2. A Charlie Brown Christmas (1965) The somber-yet-somehow-comforting “Christmastime is Here” from the Vince Guaraldi Trio could only have been improved if Nat King Cole had lived long enough to provide the vocals. The song is pure holiday perfection, as is the charming, sophisticated animated Christmas film from the brilliant mind of Charles Schultz. Although ostensibly about eternal sad sack Charlie Brown’s selecting a pitiful little tree to be the centerpiece of his school Christmas pageant, the half hour special is most notable for Linus’ soliloquy on the true meaning of Christmas – the birth Jesus. JESUS?! Somebody call the ACLU. That can’t be right. Oh wait, it was still okay to talk about Jesus in 1965.

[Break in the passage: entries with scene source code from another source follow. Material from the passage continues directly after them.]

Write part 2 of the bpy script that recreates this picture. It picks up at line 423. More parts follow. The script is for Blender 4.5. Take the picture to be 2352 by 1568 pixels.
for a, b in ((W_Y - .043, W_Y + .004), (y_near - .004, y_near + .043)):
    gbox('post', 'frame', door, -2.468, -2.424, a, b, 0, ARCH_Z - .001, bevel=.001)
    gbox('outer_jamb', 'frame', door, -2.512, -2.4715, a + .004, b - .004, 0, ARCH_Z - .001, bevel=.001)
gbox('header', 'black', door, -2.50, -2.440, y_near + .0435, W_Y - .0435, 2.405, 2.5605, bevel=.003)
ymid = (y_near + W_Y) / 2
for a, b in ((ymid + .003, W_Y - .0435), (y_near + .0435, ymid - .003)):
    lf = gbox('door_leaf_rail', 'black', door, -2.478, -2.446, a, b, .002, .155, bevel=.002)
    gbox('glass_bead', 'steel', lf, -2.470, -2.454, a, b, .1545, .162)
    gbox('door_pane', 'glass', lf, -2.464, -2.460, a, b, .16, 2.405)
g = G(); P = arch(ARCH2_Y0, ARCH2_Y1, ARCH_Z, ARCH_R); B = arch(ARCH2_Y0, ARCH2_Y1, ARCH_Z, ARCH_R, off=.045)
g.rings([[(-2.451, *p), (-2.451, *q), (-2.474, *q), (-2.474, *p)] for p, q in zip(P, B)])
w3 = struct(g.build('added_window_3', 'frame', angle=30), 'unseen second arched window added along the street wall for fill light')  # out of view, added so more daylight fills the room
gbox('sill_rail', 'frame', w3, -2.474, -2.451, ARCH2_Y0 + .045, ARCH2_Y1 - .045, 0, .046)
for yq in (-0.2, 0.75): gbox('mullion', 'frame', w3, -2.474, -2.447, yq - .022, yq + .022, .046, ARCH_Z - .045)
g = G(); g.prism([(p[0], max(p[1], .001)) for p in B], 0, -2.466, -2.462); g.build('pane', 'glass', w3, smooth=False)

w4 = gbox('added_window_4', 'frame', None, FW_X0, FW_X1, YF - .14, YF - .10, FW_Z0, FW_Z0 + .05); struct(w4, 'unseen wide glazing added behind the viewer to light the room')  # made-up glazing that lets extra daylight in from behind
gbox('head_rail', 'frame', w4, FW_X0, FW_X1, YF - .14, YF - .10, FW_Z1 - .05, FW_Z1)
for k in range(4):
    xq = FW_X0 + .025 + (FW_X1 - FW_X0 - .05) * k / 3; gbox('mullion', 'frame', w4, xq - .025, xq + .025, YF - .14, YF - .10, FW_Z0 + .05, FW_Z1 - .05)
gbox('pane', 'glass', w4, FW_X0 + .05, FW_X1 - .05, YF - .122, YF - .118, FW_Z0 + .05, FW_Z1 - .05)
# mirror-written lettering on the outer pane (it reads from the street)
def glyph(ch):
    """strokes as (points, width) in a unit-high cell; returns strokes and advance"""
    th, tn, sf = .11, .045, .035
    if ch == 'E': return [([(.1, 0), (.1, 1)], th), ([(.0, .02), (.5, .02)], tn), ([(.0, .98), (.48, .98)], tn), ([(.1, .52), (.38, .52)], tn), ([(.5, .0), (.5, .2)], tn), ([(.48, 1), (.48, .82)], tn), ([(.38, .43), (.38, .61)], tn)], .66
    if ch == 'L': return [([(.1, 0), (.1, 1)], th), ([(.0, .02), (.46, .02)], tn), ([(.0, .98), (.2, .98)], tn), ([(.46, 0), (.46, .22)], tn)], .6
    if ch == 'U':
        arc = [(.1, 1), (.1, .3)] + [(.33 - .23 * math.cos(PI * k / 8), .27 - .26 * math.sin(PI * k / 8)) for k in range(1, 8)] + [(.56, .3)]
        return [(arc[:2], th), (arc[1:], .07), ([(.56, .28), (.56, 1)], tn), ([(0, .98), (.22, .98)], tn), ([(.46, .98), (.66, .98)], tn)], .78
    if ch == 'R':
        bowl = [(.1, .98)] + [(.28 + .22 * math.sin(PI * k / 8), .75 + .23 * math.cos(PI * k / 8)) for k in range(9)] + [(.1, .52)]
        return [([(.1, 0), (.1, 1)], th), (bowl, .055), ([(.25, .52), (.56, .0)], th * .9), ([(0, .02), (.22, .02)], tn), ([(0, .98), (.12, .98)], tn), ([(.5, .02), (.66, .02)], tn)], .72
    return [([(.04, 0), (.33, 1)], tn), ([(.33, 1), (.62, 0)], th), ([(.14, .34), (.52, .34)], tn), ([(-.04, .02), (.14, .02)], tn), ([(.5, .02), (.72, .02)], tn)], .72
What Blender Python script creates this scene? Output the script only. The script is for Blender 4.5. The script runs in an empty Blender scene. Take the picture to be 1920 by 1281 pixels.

1. A Christmas Story (1983) Why does Jean Shepherd’s nostalgic pre-World War II story of a bespectacled little boy and his Red Rider carbine action air rifle top our list? Because it’s a family-friendly Christmas movie with no moral. Go ahead; watch it again. What does Ralphie Parker actually learn by the end of the movie? Absolutely nothing. He lies about shooting his eye out and gets away with it! It’s endlessly quotable, cynical, and incredibly funny, especially when viewed as an adult. The leg lamp, the pink bunny suit, Flick’s tongue stuck to the pole, “I triple dog dare you,” I could go on. It all combines to create not only the best Christmas movie of all time, but one of the great period films ever produced.